Paget looks comfortable in the eventing world now and, even though he is already world No4, is considered a rising star of the sport. It's not something that seemed remotely possible even 10 years ago.
Born in Wellsford, he moved to Australia when he was 3 and after leaving school started an apprenticeship as a bricklayer.
He might still be doing that had his father not bought a lifestyle block on the outskirts of Sydney and furnished it with a horse.
"I just started bush riding with my dad," Paget said last year. "It was a great way to spend a weekend - go for a ride and have a few beers and hang out. There were a whole bunch of people who did it with us and it just went from there."
Where it took him was to rodeo school. He wanted to learn how to improve his riding and thought trying to hang onto a bucking bronco for eight seconds would help.
However, Paget wanted more and decided to take a year off bricklaying and work at an event yard.
"I love working with the horses and rodeo wasn't a good way to work with the horses at all," he said. "There's not much of a relationship with a horse when you were bucking them out of a chute for eight seconds ... I just like the lifestyle of being with horses all day. It was hard work but it didn't feel like work at the time."
He was spotted by former Olympian Helen Tompkins and recommended to Frances Stead, who owned Clifton Eventers. He still rides her horses and won Badminton on Clifton Promise and was also 14th on Clifton Lush.

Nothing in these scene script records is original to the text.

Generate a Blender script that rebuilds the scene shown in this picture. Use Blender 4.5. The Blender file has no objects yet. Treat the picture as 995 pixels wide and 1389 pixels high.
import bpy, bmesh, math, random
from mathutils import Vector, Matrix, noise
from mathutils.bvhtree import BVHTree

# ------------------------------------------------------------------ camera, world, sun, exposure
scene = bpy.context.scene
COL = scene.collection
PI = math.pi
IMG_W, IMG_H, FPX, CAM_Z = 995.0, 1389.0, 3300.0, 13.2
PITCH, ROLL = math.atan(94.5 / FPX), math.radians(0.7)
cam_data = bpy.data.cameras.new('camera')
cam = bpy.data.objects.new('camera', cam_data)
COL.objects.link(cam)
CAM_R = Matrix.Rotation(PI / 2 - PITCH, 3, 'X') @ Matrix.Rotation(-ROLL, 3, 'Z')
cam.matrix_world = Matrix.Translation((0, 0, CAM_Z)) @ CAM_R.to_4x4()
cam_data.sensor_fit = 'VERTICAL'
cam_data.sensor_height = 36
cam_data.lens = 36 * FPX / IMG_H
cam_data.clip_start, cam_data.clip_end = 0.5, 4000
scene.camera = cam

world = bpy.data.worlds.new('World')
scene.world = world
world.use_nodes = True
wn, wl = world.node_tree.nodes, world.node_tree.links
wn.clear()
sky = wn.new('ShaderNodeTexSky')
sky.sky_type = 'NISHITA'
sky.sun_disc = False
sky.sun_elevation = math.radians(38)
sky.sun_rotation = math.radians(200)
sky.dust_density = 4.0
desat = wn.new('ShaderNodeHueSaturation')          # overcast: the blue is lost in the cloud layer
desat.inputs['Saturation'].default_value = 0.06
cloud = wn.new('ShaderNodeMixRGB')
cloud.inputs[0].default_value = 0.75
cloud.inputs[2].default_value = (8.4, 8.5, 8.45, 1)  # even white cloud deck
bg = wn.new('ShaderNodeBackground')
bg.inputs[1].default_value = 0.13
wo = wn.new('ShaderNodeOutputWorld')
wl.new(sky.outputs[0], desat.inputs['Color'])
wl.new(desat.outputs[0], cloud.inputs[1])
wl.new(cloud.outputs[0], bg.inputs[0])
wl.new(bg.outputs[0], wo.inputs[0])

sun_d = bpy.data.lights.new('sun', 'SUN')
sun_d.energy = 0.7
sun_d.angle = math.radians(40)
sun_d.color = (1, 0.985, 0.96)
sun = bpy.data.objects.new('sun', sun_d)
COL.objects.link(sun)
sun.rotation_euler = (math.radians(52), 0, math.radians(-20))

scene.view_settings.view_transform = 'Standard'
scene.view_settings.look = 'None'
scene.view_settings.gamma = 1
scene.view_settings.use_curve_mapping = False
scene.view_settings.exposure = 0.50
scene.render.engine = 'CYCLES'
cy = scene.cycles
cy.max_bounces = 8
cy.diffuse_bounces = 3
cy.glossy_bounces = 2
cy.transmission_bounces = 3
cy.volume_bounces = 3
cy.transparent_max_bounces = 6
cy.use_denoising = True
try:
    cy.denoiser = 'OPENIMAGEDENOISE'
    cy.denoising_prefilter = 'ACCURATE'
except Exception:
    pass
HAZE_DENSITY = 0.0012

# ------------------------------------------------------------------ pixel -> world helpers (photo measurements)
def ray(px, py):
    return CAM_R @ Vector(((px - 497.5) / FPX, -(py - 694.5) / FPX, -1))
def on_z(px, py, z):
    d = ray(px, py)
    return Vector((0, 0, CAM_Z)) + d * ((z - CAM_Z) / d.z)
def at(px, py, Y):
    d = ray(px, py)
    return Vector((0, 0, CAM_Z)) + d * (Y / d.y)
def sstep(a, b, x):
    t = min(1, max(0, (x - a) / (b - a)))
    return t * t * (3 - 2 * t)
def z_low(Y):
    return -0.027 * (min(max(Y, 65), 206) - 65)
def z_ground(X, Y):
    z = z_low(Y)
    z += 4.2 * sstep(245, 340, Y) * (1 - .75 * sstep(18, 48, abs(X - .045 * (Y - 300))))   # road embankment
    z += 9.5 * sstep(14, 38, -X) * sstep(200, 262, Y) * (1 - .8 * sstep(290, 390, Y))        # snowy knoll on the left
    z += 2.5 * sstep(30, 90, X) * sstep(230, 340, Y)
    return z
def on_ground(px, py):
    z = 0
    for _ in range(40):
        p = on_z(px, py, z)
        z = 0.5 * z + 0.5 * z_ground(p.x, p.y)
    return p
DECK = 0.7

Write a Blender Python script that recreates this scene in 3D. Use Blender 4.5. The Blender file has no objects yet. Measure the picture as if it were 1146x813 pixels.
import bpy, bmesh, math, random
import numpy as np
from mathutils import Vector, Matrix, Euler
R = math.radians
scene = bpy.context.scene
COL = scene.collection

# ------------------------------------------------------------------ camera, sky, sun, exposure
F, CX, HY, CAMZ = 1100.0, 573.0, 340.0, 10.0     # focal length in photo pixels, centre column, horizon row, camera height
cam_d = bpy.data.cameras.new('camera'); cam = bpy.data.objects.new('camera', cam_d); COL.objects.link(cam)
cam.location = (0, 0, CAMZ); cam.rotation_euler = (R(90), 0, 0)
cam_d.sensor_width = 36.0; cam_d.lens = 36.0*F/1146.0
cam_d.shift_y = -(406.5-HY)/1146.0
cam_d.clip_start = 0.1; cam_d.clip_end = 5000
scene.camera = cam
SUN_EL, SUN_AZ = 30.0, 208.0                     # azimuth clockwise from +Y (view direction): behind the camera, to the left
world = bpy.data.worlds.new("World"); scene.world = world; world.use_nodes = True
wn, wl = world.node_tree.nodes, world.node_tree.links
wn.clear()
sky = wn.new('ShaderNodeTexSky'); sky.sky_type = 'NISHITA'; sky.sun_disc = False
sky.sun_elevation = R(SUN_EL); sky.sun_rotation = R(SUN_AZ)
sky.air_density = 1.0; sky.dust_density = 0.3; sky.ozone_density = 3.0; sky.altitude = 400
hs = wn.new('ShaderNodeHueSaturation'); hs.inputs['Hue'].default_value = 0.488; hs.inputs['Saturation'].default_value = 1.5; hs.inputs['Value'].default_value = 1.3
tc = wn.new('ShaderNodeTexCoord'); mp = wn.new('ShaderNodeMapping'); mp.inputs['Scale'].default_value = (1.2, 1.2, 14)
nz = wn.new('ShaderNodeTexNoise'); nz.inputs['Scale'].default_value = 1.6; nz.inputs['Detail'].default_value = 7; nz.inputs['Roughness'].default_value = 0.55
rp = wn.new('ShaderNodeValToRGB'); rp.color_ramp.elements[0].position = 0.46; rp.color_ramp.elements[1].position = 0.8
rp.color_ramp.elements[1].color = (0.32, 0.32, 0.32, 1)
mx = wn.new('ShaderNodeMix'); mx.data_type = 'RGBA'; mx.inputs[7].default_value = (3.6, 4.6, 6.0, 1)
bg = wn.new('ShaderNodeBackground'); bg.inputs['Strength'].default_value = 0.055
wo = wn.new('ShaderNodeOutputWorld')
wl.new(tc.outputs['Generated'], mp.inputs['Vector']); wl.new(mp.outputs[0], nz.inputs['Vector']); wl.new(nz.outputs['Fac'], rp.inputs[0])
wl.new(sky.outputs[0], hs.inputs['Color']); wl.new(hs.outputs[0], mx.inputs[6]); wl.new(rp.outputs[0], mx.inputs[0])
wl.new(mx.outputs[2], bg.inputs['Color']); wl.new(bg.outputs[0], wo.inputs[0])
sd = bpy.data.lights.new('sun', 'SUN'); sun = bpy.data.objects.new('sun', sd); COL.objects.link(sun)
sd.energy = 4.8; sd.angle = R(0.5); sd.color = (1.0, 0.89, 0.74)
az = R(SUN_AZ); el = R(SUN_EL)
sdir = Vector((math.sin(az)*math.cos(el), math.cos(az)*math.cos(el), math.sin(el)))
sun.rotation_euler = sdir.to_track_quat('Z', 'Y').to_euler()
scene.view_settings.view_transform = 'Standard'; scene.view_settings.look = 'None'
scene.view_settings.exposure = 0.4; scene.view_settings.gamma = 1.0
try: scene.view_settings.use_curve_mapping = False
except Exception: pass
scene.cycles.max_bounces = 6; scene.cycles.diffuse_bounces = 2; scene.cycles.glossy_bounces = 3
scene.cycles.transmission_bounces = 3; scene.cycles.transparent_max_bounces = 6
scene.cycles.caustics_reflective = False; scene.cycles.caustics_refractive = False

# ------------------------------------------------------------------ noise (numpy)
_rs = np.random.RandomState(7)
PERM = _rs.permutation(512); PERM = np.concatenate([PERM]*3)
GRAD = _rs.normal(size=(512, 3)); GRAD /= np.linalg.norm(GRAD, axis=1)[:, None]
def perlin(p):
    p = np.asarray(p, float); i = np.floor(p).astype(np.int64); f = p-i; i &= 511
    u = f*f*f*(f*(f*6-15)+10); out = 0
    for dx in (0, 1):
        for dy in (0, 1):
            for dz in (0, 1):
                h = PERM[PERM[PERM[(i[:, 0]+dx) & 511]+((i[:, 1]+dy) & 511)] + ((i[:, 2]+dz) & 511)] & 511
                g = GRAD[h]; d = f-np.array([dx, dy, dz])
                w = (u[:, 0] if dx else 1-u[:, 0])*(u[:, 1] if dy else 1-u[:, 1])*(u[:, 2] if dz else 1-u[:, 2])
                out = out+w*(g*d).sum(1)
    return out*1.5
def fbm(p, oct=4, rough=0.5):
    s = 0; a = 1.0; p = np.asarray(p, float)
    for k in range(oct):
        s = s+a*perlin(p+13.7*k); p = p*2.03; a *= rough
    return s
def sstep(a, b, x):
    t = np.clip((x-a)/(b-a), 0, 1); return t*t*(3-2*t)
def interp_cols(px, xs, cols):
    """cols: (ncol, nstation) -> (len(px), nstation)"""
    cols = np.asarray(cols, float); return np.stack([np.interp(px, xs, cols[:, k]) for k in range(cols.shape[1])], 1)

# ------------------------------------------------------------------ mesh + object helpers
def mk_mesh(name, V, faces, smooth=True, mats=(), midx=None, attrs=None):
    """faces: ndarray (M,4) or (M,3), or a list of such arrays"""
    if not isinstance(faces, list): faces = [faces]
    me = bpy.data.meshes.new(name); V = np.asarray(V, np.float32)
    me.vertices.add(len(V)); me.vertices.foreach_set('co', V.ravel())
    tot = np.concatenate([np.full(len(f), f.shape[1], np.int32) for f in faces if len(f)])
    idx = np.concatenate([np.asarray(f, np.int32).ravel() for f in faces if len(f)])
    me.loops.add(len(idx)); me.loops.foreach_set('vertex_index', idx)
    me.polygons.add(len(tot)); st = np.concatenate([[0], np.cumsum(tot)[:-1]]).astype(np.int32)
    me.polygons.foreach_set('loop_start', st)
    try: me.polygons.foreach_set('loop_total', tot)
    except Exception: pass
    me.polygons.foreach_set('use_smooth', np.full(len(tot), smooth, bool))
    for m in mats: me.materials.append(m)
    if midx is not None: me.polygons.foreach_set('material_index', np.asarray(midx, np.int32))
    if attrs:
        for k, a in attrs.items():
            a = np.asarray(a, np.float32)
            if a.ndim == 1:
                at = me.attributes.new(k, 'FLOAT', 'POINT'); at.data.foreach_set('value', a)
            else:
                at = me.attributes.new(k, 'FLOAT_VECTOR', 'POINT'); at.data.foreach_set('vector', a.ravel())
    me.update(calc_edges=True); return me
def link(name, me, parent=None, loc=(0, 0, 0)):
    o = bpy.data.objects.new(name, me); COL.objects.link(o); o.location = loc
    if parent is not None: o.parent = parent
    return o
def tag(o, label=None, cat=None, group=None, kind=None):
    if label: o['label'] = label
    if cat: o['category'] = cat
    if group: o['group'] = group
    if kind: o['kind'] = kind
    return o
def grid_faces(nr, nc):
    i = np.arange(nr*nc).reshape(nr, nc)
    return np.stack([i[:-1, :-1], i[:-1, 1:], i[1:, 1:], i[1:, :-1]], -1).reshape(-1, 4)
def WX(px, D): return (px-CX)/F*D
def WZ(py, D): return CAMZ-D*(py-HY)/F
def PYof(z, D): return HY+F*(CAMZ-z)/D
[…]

In less than two years, he went from never having jumped a fence to competing at three-star eventing level (the second-highest level). In 2008/09 he was the nation's leading event rider, in 2010 he was seventh at the world equestrian championships in Kentucky and last year helped the New Zealand team to second at the world equestrian festival in Germany and bronze at the Olympic Games. He also finished 10th in the individual event in London.
Paget is well ensconced in the eventing circuit but accepts he's different. "I'm a bricklayer who rides a horse," he said.
"Most of these guys have been brought up differently. I try to fit in but I grew up in Sydney in the suburbs and laid bricks. I didn't grow up in a dressage saddle."